EXERCISE AIM. Copy all lines below exactly as written. Leave pictures out.

________________________

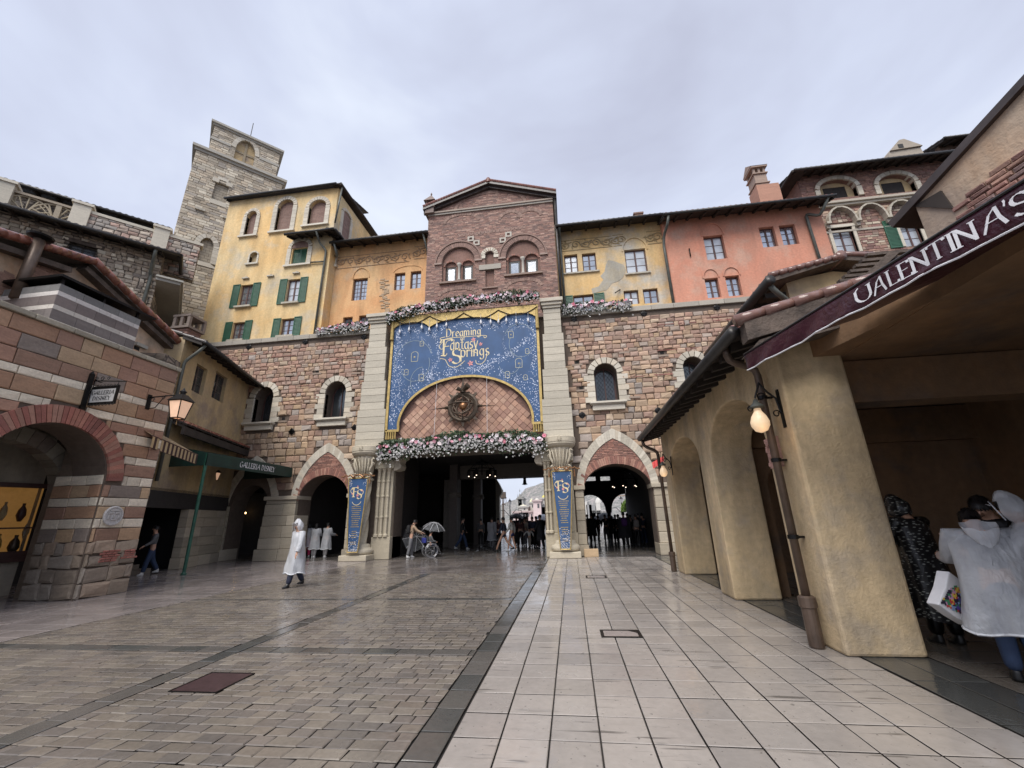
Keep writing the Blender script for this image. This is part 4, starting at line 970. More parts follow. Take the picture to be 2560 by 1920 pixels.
# --- ochre building right of the gable ---
Y2=Fr(0,20.9,0)
yr=thing('ochre_house',(3,20.9,10.9),'ochre plastered house with grey weathered patch and scroll frieze right of the brick gable','building')
Rr=Fr(0,20.45,0); rx0=Rr.uv(A5(120,1000))[0]
wr=[px_rect(Y2,A4(1250,818),A4(1350,653)),px_rect(Y2,A4(1402,803),A4(1503,640)),px_rect(Y2,A4(1768,820),A4(1918,603)),px_rect(Y2,A4(1322,1090),A4(1485,987)),px_rect(Y2,A4(1752,1080),A4(1860,952)),px_rect(Y2,A4(1915,1070),A4(2022,938))]
wr[3]=(wr[3][0],wr[3][1],wr[3][3]-1.7,wr[3][3])
body(yr,Y2,ur+.003,rx0-.003,10.9,18.3,'yel2',[rect(*r) for r in wr],6)
for k,r in enumerate(wr): window(yr,Y2,*r,cols=2,rows=3 if k!=5 and k!=4 else 2,d=.15,gm='glass' if k%2 else 'curtain')
archline(yr,Y2,wr[2][0]-.08,wr[2][1]+.08,wr[2][3]-.1,Y2.uv(A4(1845,520))[1],'yel2',.06,.07)
for a,b in ((wr[0],wr[1]),(wr[2],wr[2])): mb=MB(); mb.box(a[0]-.1,b[1]+.12,-.1,.1,a[2]-.09,a[2]-.005); mb.build('sill',M['trim'],yr,Y2)
u0,u1,v0,v1=wr[3]; w_=(u1-u0)*.52; shutter(yr,Y2,u0-w_,u0-.02,v0,v1); shutter(yr,Y2,u1+.02,u1+w_,v0,v1)
frieze(yr,Y2,Y2.uv(A4(1210,590)),Y2.uv(A4(1640,545)),.62,'fr2'); frieze(yr,Y2,Y2.uv(A4(1650,545)),Y2.uv(A4(1740,530)),.6,'fr2',2); frieze(yr,Y2,Y2.uv(A4(1935,520)),Y2.uv(A4(2050,505)),.7,'fr2',2)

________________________

RESPONSE.
Keep writing the Blender script for this image. This is part 4, starting at line 970. More parts follow. Take the picture to be 2560 by 1920 pixels.
# --- ochre building right of the gable ---
Y2=Fr(0,20.9,0)
yr=thing('ochre_house',(3,20.9,10.9),'ochre plastered house with grey weathered patch and scroll frieze right of the brick gable','building')
Rr=Fr(0,20.45,0); rx0=Rr.uv(A5(120,1000))[0]
wr=[px_rect(Y2,A4(1250,818),A4(1350,653)),px_rect(Y2,A4(1402,803),A4(1503,640)),px_rect(Y2,A4(1768,820),A4(1918,603)),px_rect(Y2,A4(1322,1090),A4(1485,987)),px_rect(Y2,A4(1752,1080),A4(1860,952)),px_rect(Y2,A4(1915,1070),A4(2022,938))]
wr[3]=(wr[3][0],wr[3][1],wr[3][3]-1.7,wr[3][3])
body(yr,Y2,ur+.003,rx0-.003,10.9,18.3,'yel2',[rect(*r) for r in wr],6)
for k,r in enumerate(wr): window(yr,Y2,*r,cols=2,rows=3 if k!=5 and k!=4 else 2,d=.15,gm='glass' if k%2 else 'curtain')
archline(yr,Y2,wr[2][0]-.08,wr[2][1]+.08,wr[2][3]-.1,Y2.uv(A4(1845,520))[1],'yel2',.06,.07)
for a,b in ((wr[0],wr[1]),(wr[2],wr[2])): mb=MB(); mb.box(a[0]-.1,b[1]+.12,-.1,.1,a[2]-.09,a[2]-.005); mb.build('sill',M['trim'],yr,Y2)
u0,u1,v0,v1=wr[3]; w_=(u1-u0)*.52; shutter(yr,Y2,u0-w_,u0-.02,v0,v1); shutter(yr,Y2,u1+.02,u1+w_,v0,v1)
frieze(yr,Y2,Y2.uv(A4(1210,590)),Y2.uv(A4(1640,545)),.62,'fr2'); frieze(yr,Y2,Y2.uv(A4(1650,545)),Y2.uv(A4(1740,530)),.6,'fr2',2); frieze(yr,Y2,Y2.uv(A4(1935,520)),Y2.uv(A4(2050,505)),.7,'fr2',2)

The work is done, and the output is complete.